▶ _Information shown_

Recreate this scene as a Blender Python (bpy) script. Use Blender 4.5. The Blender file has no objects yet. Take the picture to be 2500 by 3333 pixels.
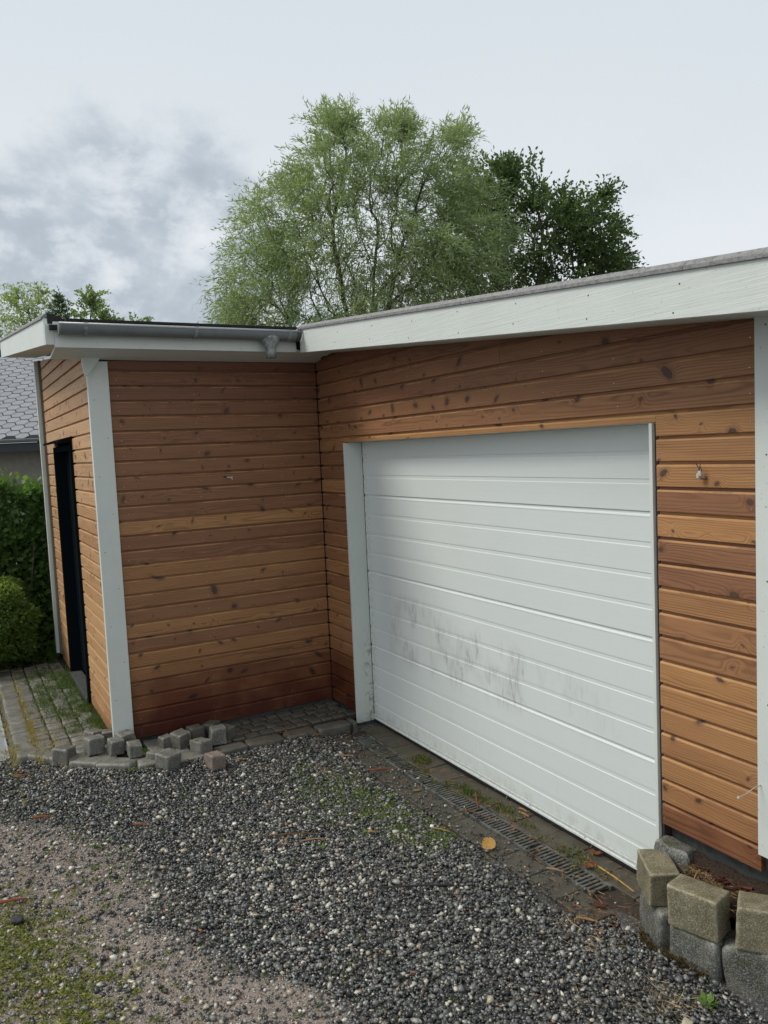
import bpy, bmesh, math, random
import numpy as np
from mathutils import Vector, Matrix, noise
R = math.radians
sc = bpy.context.scene
col = sc.collection

# ------------------------------------------------------------------ camera
cd = bpy.data.cameras.new('camera')
cam = bpy.data.objects.new('camera', cd); col.objects.link(cam)
cd.sensor_fit = 'VERTICAL'; cd.sensor_height = 24.0; cd.lens = 24.0 * 2571.1 / 3333.0
cd.clip_start = 0.05; cd.clip_end = 500
CAM = Vector((5.4538, -2.4888, 1.9475))
_a, _b, _c = 1.06577, -0.079365, -0.045073
fwd = Vector((-math.sin(_a) * math.cos(_b), math.cos(_a) * math.cos(_b), math.sin(_b)))
rt = Vector((math.cos(_a), math.sin(_a), 0)); up = rt.cross(fwd)
r2 = rt * math.cos(_c) + up * math.sin(_c); u2 = -rt * math.sin(_c) + up * math.cos(_c)
m = Matrix.Identity(4)
for i in range(3):
    m[i][0] = r2[i]; m[i][1] = u2[i]; m[i][2] = -fwd[i]; m[i][3] = CAM[i]
cam.matrix_world = m
sc.camera = cam

# ------------------------------------------------------------------ light, sky, exposure
sc.view_settings.view_transform = 'Standard'; sc.view_settings.look = 'None'
sc.view_settings.gamma = 1; sc.view_settings.use_curve_mapping = False
sc.view_settings.exposure = 0.55
SUN_DIR = Vector((-0.34, -0.70, 0.93)).normalized()      # towards the veiled sun
sl = bpy.data.lights.new('sun', 'SUN'); sl.energy = 1.5; sl.angle = R(22); sl.color = (1.0, 0.95, 0.86)
so = bpy.data.objects.new('sun', sl); col.objects.link(so)
so.rotation_euler = SUN_DIR.to_track_quat('Z', 'Y').to_euler(); so.location = (0, -6, 8)

world = bpy.data.worlds.new('World'); sc.world = world; world.use_nodes = True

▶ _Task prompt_
Look at the listing and set down only the lines from its start through the line with "col = sc.collection", word for word and without pictures.

▶ _Complete output_
Recreate this scene as a Blender Python (bpy) script. Use Blender 4.5. The Blender file has no objects yet. Take the picture to be 2500 by 3333 pixels.
import bpy, bmesh, math, random
import numpy as np
from mathutils import Vector, Matrix, noise
R = math.radians
sc = bpy.context.scene
col = sc.collection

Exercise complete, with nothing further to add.